Meaningful participation versus opportunistic presence
The line between brands that belong in gaming and brands that are merely visiting it is often visible before the results are in. Rao's framework for evaluating entries in the jury room starts with a simple question: Does this work enhance the experience, or does it interrupt it?
"The most meaningful brand participation in gaming enhances the experience rather than interrupting it," he says. "Gamers are extremely resistant to intrusion, but highly receptive to brands that contribute something meaningful — whether that is access, entertainment, or community enablement. Opportunistic work often treats gaming like a trend, or worse, as a media vehicle."

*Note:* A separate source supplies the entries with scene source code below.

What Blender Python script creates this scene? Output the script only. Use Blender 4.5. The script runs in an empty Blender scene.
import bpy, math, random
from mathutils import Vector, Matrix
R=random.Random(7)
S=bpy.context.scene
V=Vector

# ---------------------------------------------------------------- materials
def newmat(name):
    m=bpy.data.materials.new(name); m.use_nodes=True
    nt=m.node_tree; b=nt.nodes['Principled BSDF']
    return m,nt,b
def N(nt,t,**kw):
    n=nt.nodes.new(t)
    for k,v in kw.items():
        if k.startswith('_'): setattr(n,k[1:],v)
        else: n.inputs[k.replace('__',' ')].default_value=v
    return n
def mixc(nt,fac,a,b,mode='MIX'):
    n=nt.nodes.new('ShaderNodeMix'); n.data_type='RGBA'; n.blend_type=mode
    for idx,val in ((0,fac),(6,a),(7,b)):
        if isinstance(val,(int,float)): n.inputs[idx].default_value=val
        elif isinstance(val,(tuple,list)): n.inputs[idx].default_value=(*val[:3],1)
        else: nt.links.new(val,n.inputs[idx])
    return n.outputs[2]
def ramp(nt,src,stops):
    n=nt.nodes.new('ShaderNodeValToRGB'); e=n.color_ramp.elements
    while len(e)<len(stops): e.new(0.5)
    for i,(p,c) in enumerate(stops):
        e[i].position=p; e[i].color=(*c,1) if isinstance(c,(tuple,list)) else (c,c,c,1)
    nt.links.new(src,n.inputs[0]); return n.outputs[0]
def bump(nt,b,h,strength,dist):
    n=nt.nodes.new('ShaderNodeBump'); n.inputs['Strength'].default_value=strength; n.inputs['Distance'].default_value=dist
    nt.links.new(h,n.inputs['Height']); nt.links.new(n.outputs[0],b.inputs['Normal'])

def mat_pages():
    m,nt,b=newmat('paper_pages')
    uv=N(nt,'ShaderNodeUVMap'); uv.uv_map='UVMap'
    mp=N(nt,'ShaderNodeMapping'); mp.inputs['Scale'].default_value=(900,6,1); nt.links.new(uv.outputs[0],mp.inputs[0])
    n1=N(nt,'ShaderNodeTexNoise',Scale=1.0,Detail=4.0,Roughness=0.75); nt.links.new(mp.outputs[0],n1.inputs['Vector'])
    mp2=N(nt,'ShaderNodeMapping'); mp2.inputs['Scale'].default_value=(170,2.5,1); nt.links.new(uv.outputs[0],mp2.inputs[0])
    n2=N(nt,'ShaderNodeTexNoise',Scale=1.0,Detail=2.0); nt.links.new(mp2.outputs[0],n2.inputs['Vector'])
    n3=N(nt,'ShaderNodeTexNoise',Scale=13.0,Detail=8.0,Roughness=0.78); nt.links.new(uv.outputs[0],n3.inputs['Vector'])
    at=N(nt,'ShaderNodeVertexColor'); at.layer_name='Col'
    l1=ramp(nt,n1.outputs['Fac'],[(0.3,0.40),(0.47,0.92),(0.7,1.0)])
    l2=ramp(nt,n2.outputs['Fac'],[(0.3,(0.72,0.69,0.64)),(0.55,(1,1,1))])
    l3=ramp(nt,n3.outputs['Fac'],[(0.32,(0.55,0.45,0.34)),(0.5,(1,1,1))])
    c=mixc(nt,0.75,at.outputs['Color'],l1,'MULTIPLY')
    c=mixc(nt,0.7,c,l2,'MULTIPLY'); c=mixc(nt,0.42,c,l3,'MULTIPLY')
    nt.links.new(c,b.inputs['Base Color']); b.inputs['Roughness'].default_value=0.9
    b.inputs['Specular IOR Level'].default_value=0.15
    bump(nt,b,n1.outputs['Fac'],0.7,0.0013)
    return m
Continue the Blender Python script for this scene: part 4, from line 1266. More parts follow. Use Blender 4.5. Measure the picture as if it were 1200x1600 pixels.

The word 'access' in his answer is doing specific and important work. One of the most durable models of brand participation in gaming is the one where the brand's involvement removes a constraint that was previously holding players back: a barrier to entry, a content gate, or a geographic limitation. Gatorade's Turf Finder was structurally analogous to this principle. Even though it operated in physical rather than virtual space, it removed the constraint of no available court for urban players who wanted to play but had nowhere to go. The insight was the same: identify what gamers and athletes actually need, and make the brand the mechanism by which they get it. That is community enablement. It is not advertising. And that, in the Gaming category, is the highest form of the discipline.
What he is looking for
Rao's vision of what the Gaming category should reward in 2026 is an expansive one, and it reflects the breadth of his own relationship with the medium. The category he describes is not the one the industry typically imagines when it thinks about gaming awards, like flashy in-game integrations, branded skins, or esports sponsorships announced with fanfare. It is something considerably more ambitious.
"I would love to see more recognition for work that expands the definition of gaming itself," he says. "Gaming today is no longer limited to entertainment — it is influencing learning, employability, fandom, social interaction, and commerce. I am particularly interested in ideas that use technology and data in service of creating better experiences, rather than just spectacle. I intend to reward work that is brave enough to build culture, not just borrow from it."
The scale of what Rao will be judging is worth bearing in mind. India's video games market, excluding real-money gaming, grew 17% YoY to reach $1.5 billion in 2025, according to the Lumikai State of India Interactive Media Report 2025, even as regulatory changes forced a structural reset in the broader gaming industry. The gamer base stands at approximately 555 million, with a quarter of them paying players; a payer conversion rate that held steady through the turbulence of the past year.
Globally, gaming is already the largest entertainment category by time spent, outpacing film, music, and linear television. The brands that have not yet developed a coherent gaming strategy are not behind a trend. They are behind a structural shift.
The phrase 'brave enough to build culture' is a direct challenge to the majority of brand entries in the category, which borrow rather than build. Building culture in gaming means creating something that did not previously exist in the ecosystem, and that has value independent of the brand that created it. It means taking a position within a culture that already has its own values and standards, and being willing to be held to those standards. It is, as Rao suggests, an act of courage rather than a marketing decision.
That courage is the quality that Cannes Lions, at its most useful, identifies and rewards. In a category where the temptation to mistake aesthetic for understanding is permanent and the consequences of getting it wrong are immediate (gamers are a merciless audience), the jury's capacity to identify authentic cultural participation from its counterfeit is the thing that gives the award meaning. In Amitesh Rao, the Gaming category has a juror who has spent thirty years earning the right to make that call.